In modern times, she befriends her neighbor, Josh Strafford, who happens to be working on an exhibit about Regency Bath, including displays on the Austen's. As Sophie bounces back and forth between time, she begins to have feelings for both Josh and Charles, which she fears will lead her to heartbreak on both fronts.

The story is cleverly woven between the past and present and quickly draws you into both times. You hope that Sophie finds love with Charles Austen in the past AND with Josh Strafford in the present. You wonder how the events in the past have shaped the current and what changes may occur based on Sophie’s actions in the past. Will she affect the future? What will happen with Charles? What does Josh feel about her? Is she just a friend or more to him?

Odiwe does an excellent job of portraying Regency England and the customs and challenges young women of that era faced. I was enchanted by her portrayal of Jane Austen as a spunky, creative young woman bound by duty and honor – and most women of that age were.
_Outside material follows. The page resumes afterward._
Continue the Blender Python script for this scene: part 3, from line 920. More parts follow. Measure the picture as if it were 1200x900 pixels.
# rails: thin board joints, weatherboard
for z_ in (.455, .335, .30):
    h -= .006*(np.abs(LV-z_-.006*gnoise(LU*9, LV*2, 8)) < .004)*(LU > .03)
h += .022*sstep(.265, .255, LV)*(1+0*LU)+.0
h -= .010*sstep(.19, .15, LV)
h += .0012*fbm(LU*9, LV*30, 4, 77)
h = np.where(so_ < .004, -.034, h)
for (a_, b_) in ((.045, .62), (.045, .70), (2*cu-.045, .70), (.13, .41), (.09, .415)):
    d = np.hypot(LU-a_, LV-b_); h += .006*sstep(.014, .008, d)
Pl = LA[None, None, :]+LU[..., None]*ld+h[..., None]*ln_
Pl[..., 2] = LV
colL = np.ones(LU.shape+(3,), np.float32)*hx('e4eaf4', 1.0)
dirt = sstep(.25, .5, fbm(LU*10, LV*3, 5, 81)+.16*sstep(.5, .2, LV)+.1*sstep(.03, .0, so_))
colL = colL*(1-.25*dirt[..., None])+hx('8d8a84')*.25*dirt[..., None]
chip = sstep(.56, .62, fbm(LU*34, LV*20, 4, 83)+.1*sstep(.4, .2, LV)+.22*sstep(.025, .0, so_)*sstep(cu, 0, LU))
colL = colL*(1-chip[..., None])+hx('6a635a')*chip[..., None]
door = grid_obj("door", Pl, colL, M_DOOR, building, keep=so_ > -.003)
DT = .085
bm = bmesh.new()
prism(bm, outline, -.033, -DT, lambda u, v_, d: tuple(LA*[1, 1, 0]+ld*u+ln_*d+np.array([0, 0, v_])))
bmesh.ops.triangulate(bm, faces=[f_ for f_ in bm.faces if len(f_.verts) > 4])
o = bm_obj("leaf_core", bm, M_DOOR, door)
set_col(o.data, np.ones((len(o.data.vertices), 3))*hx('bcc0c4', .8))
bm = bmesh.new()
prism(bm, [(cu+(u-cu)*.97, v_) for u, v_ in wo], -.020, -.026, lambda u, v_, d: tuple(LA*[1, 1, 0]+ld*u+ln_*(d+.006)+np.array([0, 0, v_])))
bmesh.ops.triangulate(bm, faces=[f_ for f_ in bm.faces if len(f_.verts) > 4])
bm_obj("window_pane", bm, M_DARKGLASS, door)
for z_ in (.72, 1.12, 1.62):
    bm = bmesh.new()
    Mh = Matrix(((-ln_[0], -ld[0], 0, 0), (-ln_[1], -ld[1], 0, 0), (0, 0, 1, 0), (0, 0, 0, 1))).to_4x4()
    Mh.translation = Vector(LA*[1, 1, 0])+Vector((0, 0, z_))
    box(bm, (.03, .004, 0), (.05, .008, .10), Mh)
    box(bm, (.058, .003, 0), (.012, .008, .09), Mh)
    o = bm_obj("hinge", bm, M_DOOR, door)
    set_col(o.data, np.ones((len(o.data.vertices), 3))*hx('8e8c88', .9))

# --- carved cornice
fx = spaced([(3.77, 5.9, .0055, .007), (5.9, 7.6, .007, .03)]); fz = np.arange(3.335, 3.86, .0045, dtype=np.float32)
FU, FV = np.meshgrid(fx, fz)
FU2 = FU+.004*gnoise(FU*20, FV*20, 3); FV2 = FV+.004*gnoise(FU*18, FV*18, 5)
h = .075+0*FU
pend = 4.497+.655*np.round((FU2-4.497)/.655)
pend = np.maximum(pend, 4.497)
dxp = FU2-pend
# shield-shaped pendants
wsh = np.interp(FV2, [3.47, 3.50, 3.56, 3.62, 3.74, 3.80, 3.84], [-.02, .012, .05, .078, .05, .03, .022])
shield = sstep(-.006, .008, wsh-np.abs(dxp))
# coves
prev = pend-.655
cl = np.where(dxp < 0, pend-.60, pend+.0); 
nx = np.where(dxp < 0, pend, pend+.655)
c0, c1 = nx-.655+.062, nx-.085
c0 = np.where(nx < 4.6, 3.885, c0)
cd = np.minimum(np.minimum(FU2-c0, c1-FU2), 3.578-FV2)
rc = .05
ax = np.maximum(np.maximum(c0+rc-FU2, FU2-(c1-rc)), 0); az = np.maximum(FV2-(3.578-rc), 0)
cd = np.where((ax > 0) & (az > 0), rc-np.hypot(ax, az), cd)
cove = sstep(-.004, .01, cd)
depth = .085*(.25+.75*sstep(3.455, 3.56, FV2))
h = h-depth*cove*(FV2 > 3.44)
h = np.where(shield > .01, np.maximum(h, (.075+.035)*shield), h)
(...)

I’ve visited Bath before and the descriptions she used in the book were true to my memories and took me back to the visits, wandering the streets and walking through the Pump Room.

She handles the time-travel relatively well, and I think, does a good job of portraying Sophie as someone who tries to sort out whether what is happening is a dream or if it is real – and which reality is really real?

I would most definitely suggest you read the book, even if you are not a Jane Austen fan, you’ll enjoy the story line and be enchanted by the characters.